EUROPE – Pension funds could be set to save millions of pounds as a result of Posit operator ITG Europe’s plans to buy E-Crossnet, or EXN, the equities crossing network that is owned by asset management firms.

“Pension funds will save millions, literally millions of pounds,” said ITG Europe chief executive Alasdair Haynes in an interview, citing the greater liquidity and lower costs the deal could bring. “These are very significant amounts of money.”

“In seeking to add EXN to Posit we will be able to give all clients a single and enhanced liquidity pool and access to ITG Europe’s professional trading desk and other tools and services,” Haynes said.

He told IPE that ECN approached ITG a few weeks ago. Financial terms of the deal were not disclosed. The merged firm would “really try and dominate the crossing market in Europe”. Haynes said there appeared to be no regulatory problem with the deal.

ECN chief executive Nigel Foster would not be moving to ITG, Haynes said.
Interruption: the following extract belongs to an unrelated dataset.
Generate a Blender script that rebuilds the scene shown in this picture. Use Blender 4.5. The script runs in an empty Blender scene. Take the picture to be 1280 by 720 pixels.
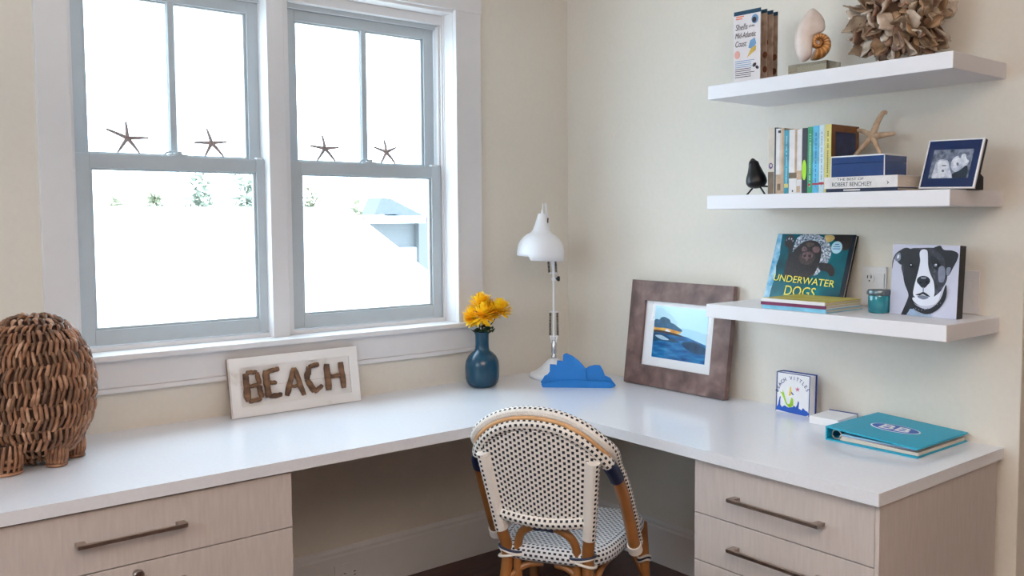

And he was not able to say how many of ECN’s 18 staff would be retained. Sales and marketing staff would be more likely to stay, while technical staff were less likely to be retained.

ITG – part of NYSE-listed Investment Technology Group - said the move would be a “strategic acquisition aimed at strengthening Posit’s position as the pre-eminent equities crossing platform in Europe and believes this transaction will act as a catalyst to increase its growth momentum”.

All EXN’s 13 shareholders would be selling their stakes. They include: BGI, Barings, Cazenove, DeAM, Henderson, Hermes, Legal & General, MLIM, Schroders, Standard Life, State Street, UBS and West LB.

Executives from Barclays Global Investors, Merrill Lynch Investment Managers and State Street were quoted by ITG as saying the deal would mean greater liquidity and lower transaction costs.

ITG Europe had a turnover of 4.5 million pounds in the last quarter, compared to 1.7 million pounds in 2003 for E-Crossnet.

ITG anticipates a definitive purchase agreement will be in place by the end of the year.